I’ve been binge-watching Peaky Blinders on Netflix. Think The Sopranos but in 1920s England. It’s very good, and the lead character, Thomas Shelby, is scarier than Tony Soprano ever was. Tony is volatile. Thomas is calculating and ice-cold.
One episode of the show takes place on October 29, 1929 – Black Tuesday, when the market collapsed, kicking off the Great Depression.
Some of the characters, like many real-life investors, were completely caught off guard and suffered devastating losses.
But Black Tuesday didn’t happen in a vacuum. The market had been falling for several days. The Thursday before, October 24, the Dow Jones Industrial Average dropped 11%. One of the show’s characters instructed his brother to sell everything on Friday – just before Black Tuesday.
Perhaps he was using the concept of support to time his entries and exits?
A support line is a price level where a stock historically stops declining. It can be a flat line all at one price, or it can be a trend line that gradually moves in one direction.
For example, here’s a chart of Compugen (Nasdaq: CGEN).
You can see that from August through October, every time the price dropped to about $5.80, buyers stepped in and supported the stock, pushing it back higher. But then, in mid-November, the buyers disappeared and no longer supported Compugen. It fell below its support line and continued to slide.

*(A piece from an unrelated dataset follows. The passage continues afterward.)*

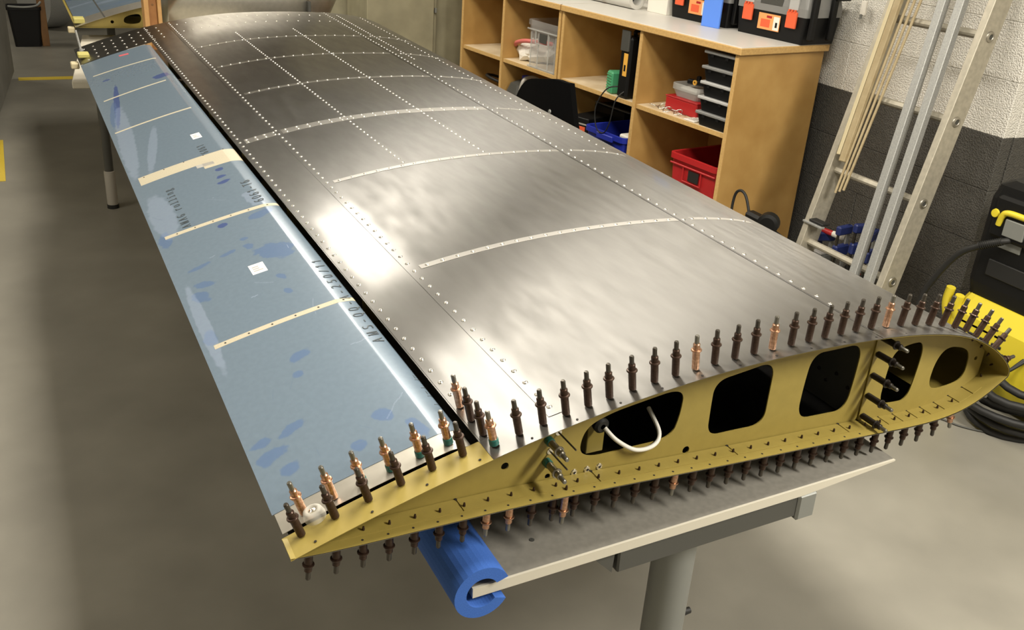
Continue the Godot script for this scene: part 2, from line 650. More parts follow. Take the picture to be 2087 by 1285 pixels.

If you owned Compugen, you would have looked to get out of the trade once the stock was a few percentage points below $5.80. If you bought the stock close to $5.80 and sold close to, say, $5.60, you’d have a very small and manageable loss.
And if you bought the stock in late October around $5.80, you had the chance to make more than $1 in profit in a short period of time while taking on very little risk because you would have gotten out if the stock hit $5.60 or so.
Let’s look at a support level that isn’t flat.
This is a chart of microcap Smith-Midland (Nasdaq: SMID).
The teal line is a trend line that is moving higher. Every time the stock returned to the trend line, buyers stepped in. To create an up trend line, you draw a line from the lowest low to the highest low after a decline.
In November, when the stock hit the trend line at around $19, you could have bought the stock feeling confident that it would bounce off the trend line like it had in the past. If you were wrong, your loss would have been small because you’d have exited quickly. But if you were right, you would have kept riding the stock higher until it broke support at increasingly higher levels.
Successful trading is about managing losses and letting your winners run. Using support lines helps you do exactly that.
One character from Peaky Blinders didn’t sell his stocks as instructed (don’t worry, it’s not a spoiler). Perhaps if the Peaky Blinders gang had used support lines, a lot of chaos could have been averted. But then the show wouldn’t have been as much fun.
If you want to avoid chaos in your portfolio, use support lines in your trading.